Weakly nonlinear theory of secondary rippling instability in surfaces of stressed solids

Abstract

Numerical simulations of the surface morphological evolution of uniaxially stressed elastic crystalline solids have demonstrated that in addition to Asaro-Tiller/Grinfeld (surface cracking) instabilities, long-wavelength perturbations from the planar surface morphology can trigger a tip-splitting instability that causes formation of a pattern of secondary ripples, which cannot be explained by linear stability theory. In this study, we develop a weakly nonlinear stability theory, which can explain the occurrence of such secondary rippling instabilities and predict the number of secondary ripples that form on the surface as a function of perturbation wavelength.

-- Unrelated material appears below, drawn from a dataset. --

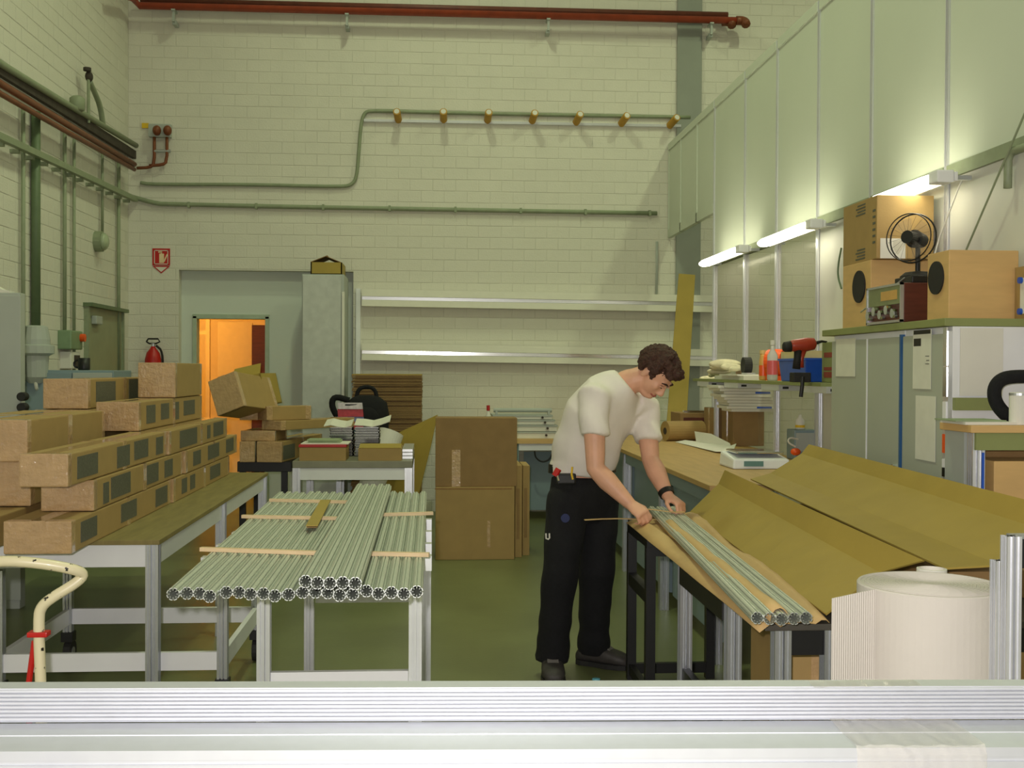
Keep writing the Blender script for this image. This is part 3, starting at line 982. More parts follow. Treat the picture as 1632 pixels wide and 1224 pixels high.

The theory shows that this type of surface pattern formation arises entirely due to the competition between surface energy and elastic strain energy, regardless of surface diffusional anisotropy or the action of externally applied fields. The origin of secondary rippling is explained through nonlinear terms included in the analysis which generate sub-harmonic ripples in the surface morphology with wave numbers that are multiples of the original surface perturbation wave number. Based on the weakly nonlinear theory, we have developed simple analytical expressions that predict the critical wavelength for the onset of secondary rippling, the increase in the number of secondary ripples with increasing perturbation wavelength, and how the onset of the secondary rippling instability and the rippled surface pattern are affected by surface diffusional anisotropy and the action of an applied electric field. The conclusions of the theory are validated by systematic comparisons with results of self-consistent dynamical simulations of surface morphological evolution.